Set down all of the data exactly as it appears.

-------- Information shown --------

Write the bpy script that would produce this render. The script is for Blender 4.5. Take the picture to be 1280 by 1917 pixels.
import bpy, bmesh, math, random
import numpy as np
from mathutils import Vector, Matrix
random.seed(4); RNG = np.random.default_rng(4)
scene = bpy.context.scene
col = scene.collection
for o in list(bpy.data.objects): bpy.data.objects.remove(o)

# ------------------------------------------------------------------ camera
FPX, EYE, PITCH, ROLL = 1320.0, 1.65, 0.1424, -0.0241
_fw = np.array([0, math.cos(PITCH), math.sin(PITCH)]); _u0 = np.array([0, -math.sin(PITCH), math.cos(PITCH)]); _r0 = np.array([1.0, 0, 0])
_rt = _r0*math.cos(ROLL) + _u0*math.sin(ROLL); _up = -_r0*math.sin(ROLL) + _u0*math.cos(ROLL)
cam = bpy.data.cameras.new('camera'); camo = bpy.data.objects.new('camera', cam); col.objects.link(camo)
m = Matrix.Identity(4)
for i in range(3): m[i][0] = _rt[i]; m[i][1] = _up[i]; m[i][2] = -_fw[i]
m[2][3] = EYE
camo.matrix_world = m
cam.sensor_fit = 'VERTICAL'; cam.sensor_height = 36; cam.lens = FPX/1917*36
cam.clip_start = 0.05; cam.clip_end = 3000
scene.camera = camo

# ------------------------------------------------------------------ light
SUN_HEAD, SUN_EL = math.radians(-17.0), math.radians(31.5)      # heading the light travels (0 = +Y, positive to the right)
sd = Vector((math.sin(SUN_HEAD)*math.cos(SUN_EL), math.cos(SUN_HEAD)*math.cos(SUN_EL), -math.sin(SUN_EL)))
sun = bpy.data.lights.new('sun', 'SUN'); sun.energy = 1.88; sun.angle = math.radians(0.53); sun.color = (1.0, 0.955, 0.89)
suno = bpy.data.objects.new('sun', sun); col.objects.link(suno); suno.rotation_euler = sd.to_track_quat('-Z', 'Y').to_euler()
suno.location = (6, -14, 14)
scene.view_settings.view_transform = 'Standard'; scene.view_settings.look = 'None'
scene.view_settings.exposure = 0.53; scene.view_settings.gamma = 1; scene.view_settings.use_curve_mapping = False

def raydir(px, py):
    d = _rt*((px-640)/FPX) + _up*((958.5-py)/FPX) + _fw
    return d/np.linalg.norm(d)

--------

The output —
Write the bpy script that would produce this render. The script is for Blender 4.5. Take the picture to be 1280 by 1917 pixels.
import bpy, bmesh, math, random
import numpy as np
from mathutils import Vector, Matrix
random.seed(4); RNG = np.random.default_rng(4)
scene = bpy.context.scene
col = scene.collection
for o in list(bpy.data.objects): bpy.data.objects.remove(o)

# ------------------------------------------------------------------ camera
FPX, EYE, PITCH, ROLL = 1320.0, 1.65, 0.1424, -0.0241
_fw = np.array([0, math.cos(PITCH), math.sin(PITCH)]); _u0 = np.array([0, -math.sin(PITCH), math.cos(PITCH)]); _r0 = np.array([1.0, 0, 0])
_rt = _r0*math.cos(ROLL) + _u0*math.sin(ROLL); _up = -_r0*math.sin(ROLL) + _u0*math.cos(ROLL)
cam = bpy.data.cameras.new('camera'); camo = bpy.data.objects.new('camera', cam); col.objects.link(camo)
m = Matrix.Identity(4)
for i in range(3): m[i][0] = _rt[i]; m[i][1] = _up[i]; m[i][2] = -_fw[i]
m[2][3] = EYE
camo.matrix_world = m
cam.sensor_fit = 'VERTICAL'; cam.sensor_height = 36; cam.lens = FPX/1917*36
cam.clip_start = 0.05; cam.clip_end = 3000
scene.camera = camo

# ------------------------------------------------------------------ light
SUN_HEAD, SUN_EL = math.radians(-17.0), math.radians(31.5)      # heading the light travels (0 = +Y, positive to the right)
sd = Vector((math.sin(SUN_HEAD)*math.cos(SUN_EL), math.cos(SUN_HEAD)*math.cos(SUN_EL), -math.sin(SUN_EL)))
sun = bpy.data.lights.new('sun', 'SUN'); sun.energy = 1.88; sun.angle = math.radians(0.53); sun.color = (1.0, 0.955, 0.89)
suno = bpy.data.objects.new('sun', sun); col.objects.link(suno); suno.rotation_euler = sd.to_track_quat('-Z', 'Y').to_euler()
suno.location = (6, -14, 14)
scene.view_settings.view_transform = 'Standard'; scene.view_settings.look = 'None'
scene.view_settings.exposure = 0.53; scene.view_settings.gamma = 1; scene.view_settings.use_curve_mapping = False

def raydir(px, py):
    d = _rt*((px-640)/FPX) + _up*((958.5-py)/FPX) + _fw
    return d/np.linalg.norm(d)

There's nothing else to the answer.